Le 24 juillet 2014, l’appareil, un McDonnell-83, qui effectuait un vol Ouagadougou-Alger s’était écrasé dans le nord du Mali avec à son bord 110 passagers, dont 6 Algériens, 51 Français; 20 citoyens du Burkina Faso; 8 libanaises; ainsi que 5 Canadiens, des Allemands, des Luxembourgeois, un citoyen de la Suisse, de la Belgique, de l’Égypte, de l'Ukraine, du Nigeria, du Cameroun et du Mali, plus les six (06) membres d'équipage étaient Espagnols.

D’après une expertise judiciaire rendue en décembre 2016, l’accident a été provoqué par la non-activation du système antigivre des sondes moteur par les pilotes alors que les conditions météorologiques, notamment la présence d’un orage sur la route de l’avion, requéraient sa mise en place. Le givrage des sondes avait conduit à une diminution de la vitesse de l’appareil, puis à son décrochage qui n’avait pu être rattrapé.

Ce scénario avait déjà été retenu par le Bureau d’enquêtes et d’analyses (BEA) en avril 2016.

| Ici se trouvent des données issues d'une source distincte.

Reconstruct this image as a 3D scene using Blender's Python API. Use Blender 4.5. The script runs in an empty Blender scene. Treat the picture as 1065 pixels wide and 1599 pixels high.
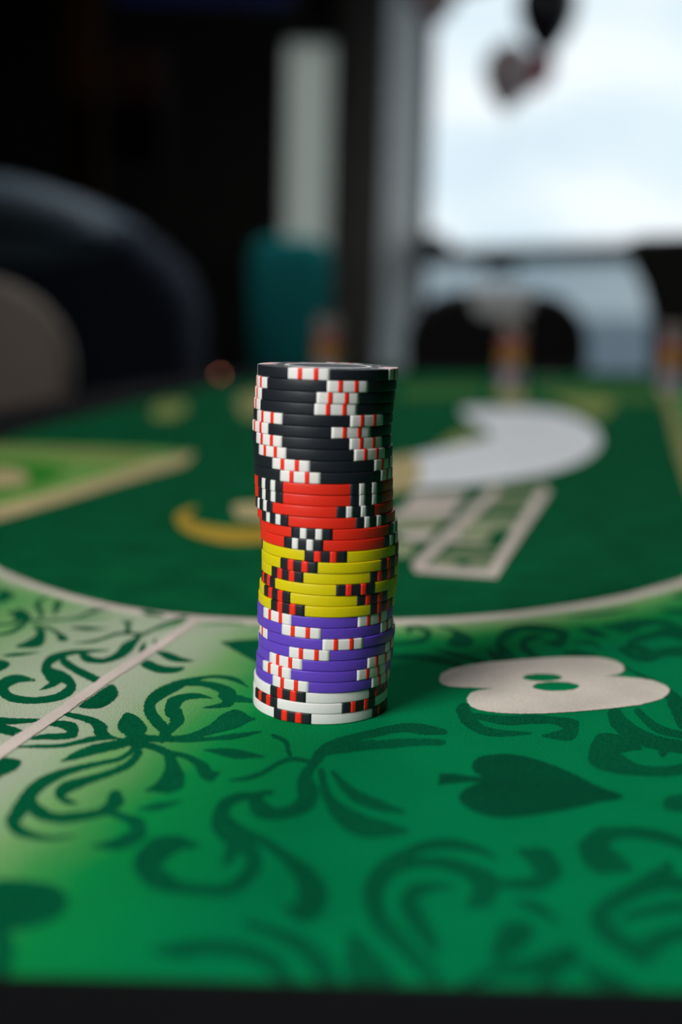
import bpy, bmesh, math, random
from mathutils import Vector, Matrix
from mathutils.geometry import tessellate_polygon, delaunay_2d_cdt
R = math.radians
rnd = random.Random(7)
sc = bpy.context.scene
COL = sc.collection
TZ = 0.76                      # height of the cloth above the floor

# ------------------------------------------------------------------ camera
cam_d = bpy.data.cameras.new('camera'); cam = bpy.data.objects.new('camera', cam_d); COL.objects.link(cam)
cam_d.sensor_fit = 'VERTICAL'; cam_d.sensor_height = 36; cam_d.sensor_width = 24
cam_d.lens = 1873 / 1599 * 36
cam_d.clip_start = 0.01; cam_d.clip_end = 2000
cam.matrix_world = Matrix.Translation((0, 0, TZ + 0.117)) @ Matrix.Rotation(R(90 - 9.74), 4, 'X') @ Matrix.Rotation(R(1.5), 4, 'Z')
cam_d.dof.use_dof = True; cam_d.dof.focus_distance = 0.345; cam_d.dof.aperture_fstop = cam_d.lens / 10.8
sc.camera = cam

# ------------------------------------------------------------------ world, light, exposure
def nd(nt, kind, **kw):
    n = nt.nodes.new(kind)
    for k, v in kw.items():
        if k in n.inputs: n.inputs[k].default_value = v
        else: setattr(n, k, v)
    return n
world = bpy.data.worlds.new('overcast_sky'); sc.world = world; world.use_nodes = True
wn = world.node_tree; wn.nodes.clear()
tc = nd(wn, 'ShaderNodeTexCoord'); mp = nd(wn, 'ShaderNodeMapping'); mp.inputs['Scale'].default_value = (2.2, 2.2, 5.5)
mp.inputs['Location'].default_value = (0.35, 0.1, 0.2)
ns = nd(wn, 'ShaderNodeTexNoise', Scale=2.6, Detail=3.0, Roughness=0.5)
rp = nd(wn, 'ShaderNodeValToRGB')
rp.color_ramp.elements[0].position = 0.36; rp.color_ramp.elements[0].color = (0.66, 0.76, 0.84, 1)
rp.color_ramp.elements[1].position = 0.60; rp.color_ramp.elements[1].color = (0.86, 0.90, 0.94, 1)
bg = nd(wn, 'ShaderNodeBackground', Strength=1.10); wo = nd(wn, 'ShaderNodeOutputWorld')
wn.links.new(tc.outputs['Generated'], mp.inputs['Vector']); wn.links.new(mp.outputs['Vector'], ns.inputs['Vector'])
wn.links.new(ns.outputs['Fac'], rp.inputs['Fac']); wn.links.new(rp.outputs['Color'], bg.inputs['Color']); wn.links.new(bg.outputs[0], wo.inputs[0])

# daylight of the window in the side bay, to the left behind the photographer
ld = bpy.data.lights.new('window_daylight', 'AREA'); ld.shape = 'RECTANGLE'; ld.size = 1.0; ld.size_y = 1.08
ld.energy = 56; ld.color = (1.0, 0.985, 0.96)
lo = bpy.data.objects.new('window_daylight', ld); COL.objects.link(lo)
lo.location = (-0.985, -0.80, 1.80); lo.rotation_euler = (0, R(-90), 0)     # faces +X, into the room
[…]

Les conclusions des experts judiciaires, dont l’AFP a eu connaissance, sont sévères pour Swiftair qui n’avait jamais connu d’accident grave jusqu’alors.

A leurs yeux, l’entraînement «insuffisant et incomplet» des deux pilotes contribue à expliquer «la non-détection» de la perte de vitesse de l’appareil et leur «manque de réaction adaptée» quand il a commencé à décrocher.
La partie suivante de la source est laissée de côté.